Donald Trump tarafından ortaya konulan 28 maddelik Rusya-Ukrayna barış planı ilk bakışta diplomatik bir çözüm önerisi gibi görünse de, dikkatli bir analiz siyasal gerçeklikten ziyade stratejik manevraların ötesine geçemeyen bir metin olduğunu ortaya koyuyor. Sözde "tarafsız arabuluculuk" kisvesi altında, planın özünde Ukrayna egemenliğini zayıflatmak ve işgalci Rusya lehine sistematik bir meşruiyet kazandırma çabası yattığı kuşkusuzdur.
İlk olarak, planın 1. maddesinde "Ukrayna'nın egemenliği teyit edilecek" denmesi sembolik bir jest olarak kalıyor. Zira 21. maddede Ukrayna'nın Donetsk ve Luhansk'ı Rusya'ya bırakmasının yanı sıra Herson ve Zaporijya bölgelerini "dondurulmuş bölgelere" terk etmesi, ülkenin toprak bütünlüğü ve egemen karar alma kapasitesine ağır bir darbe indiriyor. Bu, gerçekten bir barış değil, varoluşsal bir ödünleşmeye benziyor.
"BARIŞ" PLANI: MASKE Mİ, TUZAK MI?
Planın güvenlik garantileri vaadi (madde 5) de yanıltıcıdır. Ukrayna ordusunun 600.000 personelle sınırlandırılması (madde 6) ve NATO üyeliğinin anayasal olarak reddedilmesinin (madde 7) teklif edilmesi, bir güvenlik vaadinden ziyade kökleşmiş bir stratejik kısıtlama anlamına geliyor.
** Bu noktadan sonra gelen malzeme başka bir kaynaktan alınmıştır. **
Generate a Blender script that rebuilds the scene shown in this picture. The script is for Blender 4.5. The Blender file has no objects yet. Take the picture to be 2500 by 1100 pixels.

Bu öneriler, Ukrayna'nın askeri otonomisini ve savunma kapasitesini zayıflatırken, Rusya'nın saldırgan potansiyelini meşrulaştırmaktadır.
Dahası, NATO'nun Ukrayna'da asker konuşlandırmasını yasaklayan (madde 8), ancak İngiltere-Fransa gibi bazı Avrupa aktörlerine "gönüllüler koalisyonu"na izin veren muğlak bir yapı kuran plan; savunma yükümlülüğünü net olarak paylaşmaktan kaçınmaktadır. Bu, güvenlik garantilerinin sübjektifliğini ve muğlaklığını artırır.
Planın ekonomik ve diplomatik boyutları da endişe vericidir. Rusya'ya uygulanan yaptırımların kademeli olarak kaldırılması (madde 13), Rusya'nın küresel ekonomiye yeniden entegrasyonu ve G8'e geri daveti gibi maddeler, işgalci devleti ödüllendirir niteliktedir. Bu taviz, savaşın Rusya'ya dair kazanımlarını güçlendirmekle kalmaz, aynı zamanda Ukrayna'nın yeniden inşa sürecinde de Rus çıkarlarının dominant olma riskini barındırır. Dahası, dondurulmuş Rus varlıklarının sadece 100 milyar dolarlık kısmının Ukrayna için kullanılması (madde 14), planın adil yeniden inşa vaadini kısmi bir jest seviyesinde bırakıyor.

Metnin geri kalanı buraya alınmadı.